At a Princeton University press conference, Nash joked that he wished the $930,000 prize were bigger because it had to be divided three ways. But Nash, 66, said he was "thrilled to receive this high honor."

In the 1940s, military analysts used early game theory as a tool to help guide U.S. ships in the perilous journey across the Atlantic Ocean. Later it was incorporated into Cold War thinking, such as in U.S. nuclear strategy against the Soviets.

But scholars have always appreciated the economic implications, which seem well suited to a world of far-flung corporations and fierce economic competition.

Increasingly since the 1970s, business strategists have built upon the theoretical foundations of game theory to tackle issues involving pricing, bidding for contracts and other strategies.

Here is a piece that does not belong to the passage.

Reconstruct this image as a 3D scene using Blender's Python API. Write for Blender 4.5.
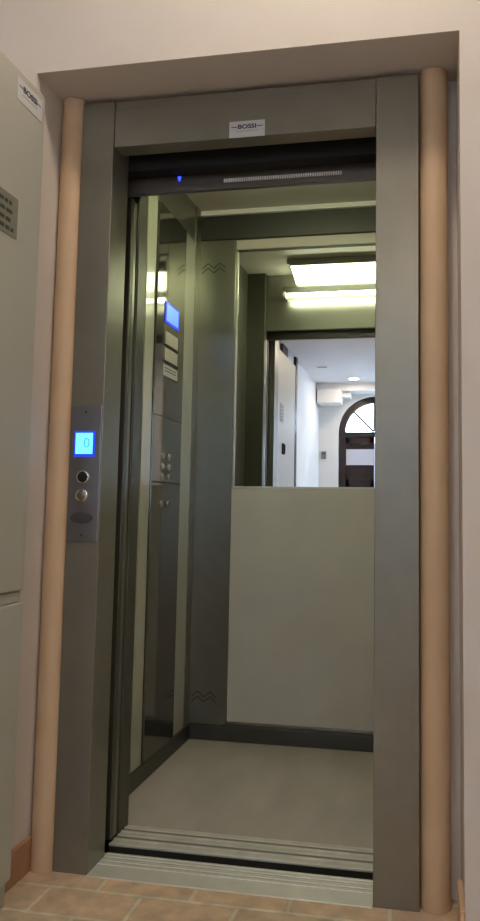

Airlines use it during price wars to calculate their rivals' plans and determine which course of action will prove most profitable. Companies may use it in making decisions about a new product, to boost their advantage over the competition.

The impending government auction for airwaves to be used by new telecommunications equipment provides a case in point. Prospective buyers for the coveted space on the radio spectrum are trying to figure out how much to bid for which portions of the spectrum and in what regions of the country.

"Every serious bidder in the auction is hiring a game theorist to help them figure out their strategy," said Carl Shapiro, a professor of business strategy at UC Berkeley.

Game theory also is transforming the way many people think about the economy.

Textbook economic theory "is about an isolated Robinson Crusoe-like individual coping with scarcity," observed Samuel Bowles, an economics professor at the University of Massachusetts. Game theory, by contrast, "is always about two or more people, and they are coping strategically with their interdependence."

It is a "very appropriate theory in the late 20th Century, in which the world of (individual) lemonade-stand capitalism increasingly is a textbook illusion."

The Swedish academy Tuesday singled out Princeton's Nash for refining the "Nash Equilibrium," a formula for understanding how people compete in situations where they have knowledge about each other's positions.

"The Nash Equilibrium has become a standard tool in almost all areas of economic theory in order to improve our understanding of complex strategic interaction," the academy said.

Selten, who co-authored a book with Harsanyi, built upon Nash's work and applied it to certain forms of economic competition, such as when there are only a few sellers of a particular product.

Harsanyi helped pave the way for the emerging field of the economics of information through his research into how games of incomplete information can be analyzed.

"I was woken up by the telephone at 4:45 in the morning--and I thought either a friend had a bad accident or they were calling to tell me about the Nobel Prize. Luckily it was the Nobel," said Harsanyi, a Berkeley professor emeritus.